2007 Pearcey Hall Of Fame
Inducted into the Pearcey Hall of Fame for 2007 was Roger Allen AM, Dr Rob Newman, and John Puttick.
Roger Allen AM
(For details, see 2007 National Medal)
Dr Rob Newman
Dr Rob Newman invented a distributed queuing protocol now called the Distributed Queue, Dual-bus (DQDB) protocol, in the late 70's while at the University of Western Australia undertaking his PhD. His immediate supervisor during this time was Dr John Hullett, and Dr Tony Cantoni was also close colleague. He was also introduced to Dr John Lim from the Warren Centre at the University of Sydney whose fame had developed on back of his Fastnet network which used a proprietary protocol to address the error/packet collision issues. This novel idea made a significant contribution towards solving the problems associated with collisions occurring between packets of data on a broadband ring.

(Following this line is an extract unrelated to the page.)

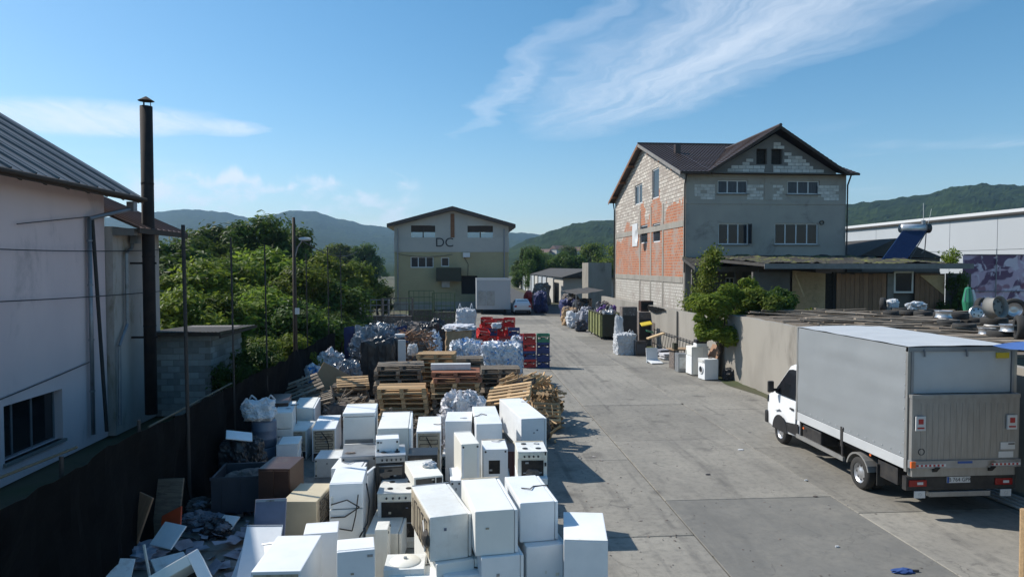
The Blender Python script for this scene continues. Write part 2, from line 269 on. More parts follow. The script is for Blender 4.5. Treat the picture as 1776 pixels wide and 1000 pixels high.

Around this time Metcalf at Xerox PARC in California was publishing his LAN access protocol which gained so much prominence subsequently but was not appropriate at much higher bandwidth and speeds that Metropolitan Area Networks demanded. It was here in these wide area high speed networks that the technical challenges were of an order of magnitude more challenging and that challenge related to, amongst other things, the need for the protocol to be deterministic as well as being statistically based - something you in the audience informed on these matters, would recognise as being critical for many commercial reasons. The resultant IEEE standard that Rob's invention produced was called 802.6 and was one of the first, if not the first, standard that integrated telephony and data switching - a truly pioneering effort.
Dr Newman also had considerable commercial prowess and went on to start a company, Atmosphere Networks, with Gary Pennefather and Dr Tony Cantoni. Using technology developed at the Perth based CRC for Broadband Telecommunications and Networking, this technology was exported to the US and sold to a publicly listed company. After his successful career in the US he moved back home to Perth where he currently lives after establishing his own VC companies, Foundation Capital, and Stone Ridge Ventures both of which are focused on growing Australia's ICT indigenous industry through intelligent investment.
John Puttick
Photo: John Puttick
John Puttick moved to Brisbane in 1976 after migrating to Sydney from Auckland in 1975. For nearly 10 years he developed a very successful business in Queensland, Northern Territory and Papua New Guinea for Datec. In 1983, John established Star Systems which today, known as Global Banking and Securities Transactions (GBST), a publicly listed company and which employs in excess of 140 staff in Australia and Hong Kong. GBST software processes more than half of the daily transactions on the ASX.
Since 1979 John has been closely involved with the Faculty of Information Science at QUT and the Faculty of Engineering at University of Queensland assisting and guiding on course development, product development and linkages to industry. He has chaired the Business Council of the South Bank Institute of Technology and who, in recognition of his contribution, awarded him an honorary PhD in February of this year. John has worked with the Australian Computer Society since 1978, and was a foundation member, and 2006 Chairman, of Software Queensland which has emerged as a strong voice for the local Queensland IT industry; as well he has served on several ICT related Ministerial Committees of the Queensland Government.